More trouble with conceptualizing…
バレンタインの友チョコを買いに行ったんだけど、結局自分用チョコしか買わなかったわ。
I went to buy some Valentine’s chocolates for my friends, but in the end I only got some for myself.
So. My deal here is that “自分用チョコしか買わなかったわ” seems to mean “only self-purpose chocolate didn’t buy.” Which, to my head, makes it seem that the sentence literally reads:
Valentine’s friendship chocolate I went out to buy it, however, in the end for-my-personal-use chocolate only did I not buy.
More naturally,
I went out to get valentine’s chocolate for my friends, but I ended up not buying nothing but chocolate for my own use.
Yet it’s supposed to be coming out as “in the end I bought chocolate for myself only.”
Is that because that clause with しか can be seen as more like a sentence meaning reversal for only everything it refers to? Like, the surrounding sentence means, “I went out to buy chocolate for my friends, but I didn’t buy that after all”, and “nothing but chocolate for myself” gets inserted into that, which negates the “not” that’s bundled in “didn’t buy” but only for the object/concept referred to by しか??
I’m hoping…really really hoping, that that’s what’s going on.
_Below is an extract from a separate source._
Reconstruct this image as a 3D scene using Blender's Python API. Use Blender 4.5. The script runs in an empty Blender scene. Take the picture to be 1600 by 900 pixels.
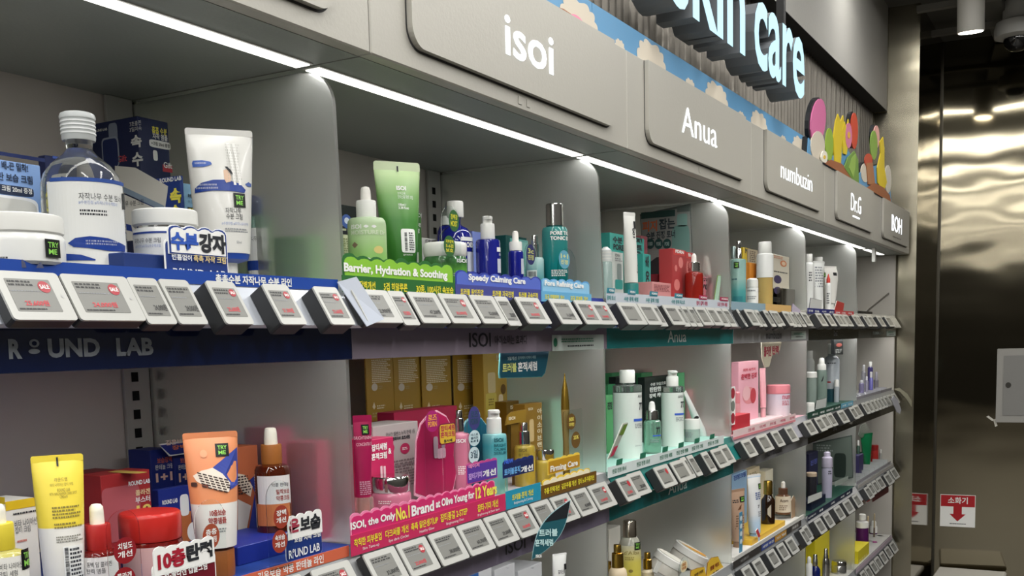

Because I can’t get another thing happening out of that without either breaking the “particles refer to what precedes it” or just saying something really really unsatisfactory like “this is a colloquialism”. I effing hate that kind of thing…I mean, yes, colloquialisms are groovy and everything and the choice to share this as an example is incredibly valuable but i really really want to believe I will not have to wrestle through things that colloquially mean the opposite of what they’re saying.
Because so far in trying to read I’ve run into just so many phrases and sentences end up meaning the opposite of what I think they’re going to mean that I’d much prefer to be finding out something incredibly deep here about the way stuff is getting grouped up in Japanese differently from English than just running into an important colloquial phrase/concept. I really want this to be one of the golden keys.